There was little to be found in the way of artifacts from the industry, the building was mostly bare, but we were allowed to look inside the few safes that were scattered about the building, making me wonder if these would somehow be incorporated into a new home as a walk in closet or pantry. That would be awesome. but probably unlikely. Inside one safe were a number of rolled up documents. We were allowed to take photos but understandably, not allowed to touch them. Scattered on the floor outside the safe were fragments of damaged posters and prints, which we were allowed to handle so a few of us crouched down and arranged them for our shots.
Much of this floor had wooden shelving as shown here, this small rack being the only piece remaining, and even still holding a few glass 'screens' used in vitreography, the method of transferring artwork painted on to glass and transferred to prints, often used for fine art prints.
Some of the lithographic limestones were laying outside, broken fragments lying in a pile. A full explanation of lithography is here.
We came across a huge kiln, solid and hulking, still beautiful with its ornate iron decorations.

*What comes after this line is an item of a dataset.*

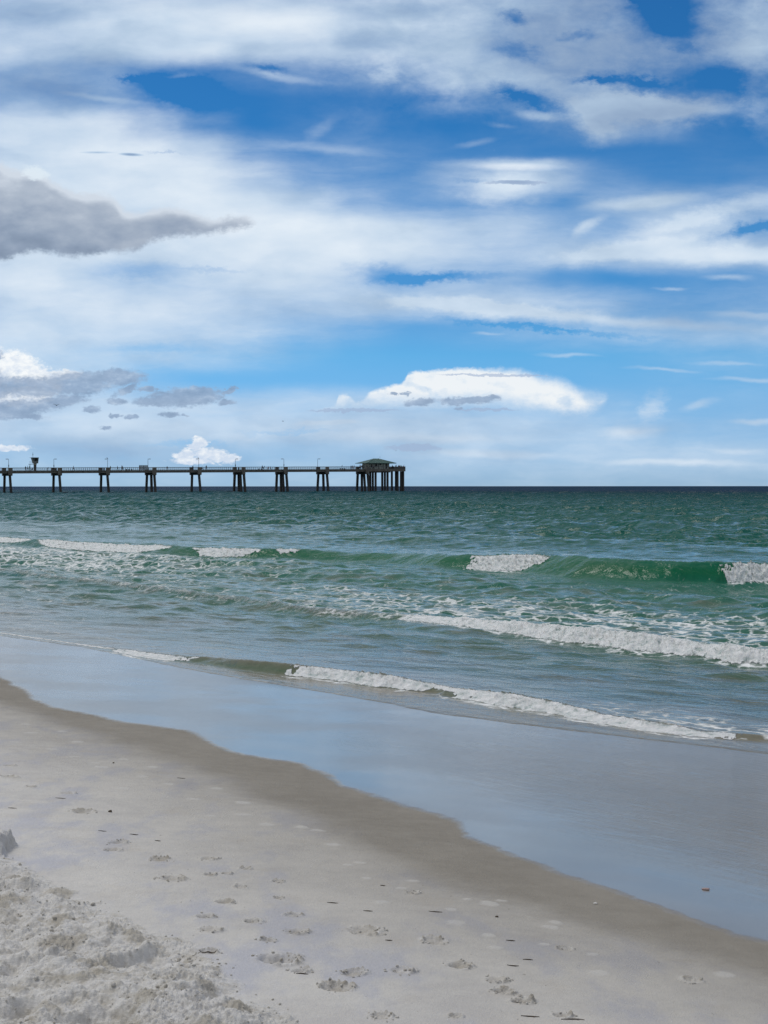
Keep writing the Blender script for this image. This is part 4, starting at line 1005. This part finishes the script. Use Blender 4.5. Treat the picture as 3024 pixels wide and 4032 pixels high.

Even though much of the huge warehouse was empty the textures and colors of the building materials were wonderful, from the floors, to the walls and the ceiling. My neck ached somewhat when we left as I'd felt like an owl, my head twisting every which way to ensure I didn't miss anything.
After sitting empty for so many years, it was great to see the building being cared for again. Although renovations have already begun on the building itself, warranting it unusable for projects until rendered safe, the parking lot has started being used by the Hoen and Co. Farmers' Market, where local vendors sell delicious creations, and a company, Gather Baltimore, sells surplus produce and sells it cheaply to the community as 5lb grab bags or 50 cent per pound mix-and-match.
For a space that has stood empty for so many years, it's great to see and hear how this beautiful building is being transformed from an empty crumbling shell to a community jewel.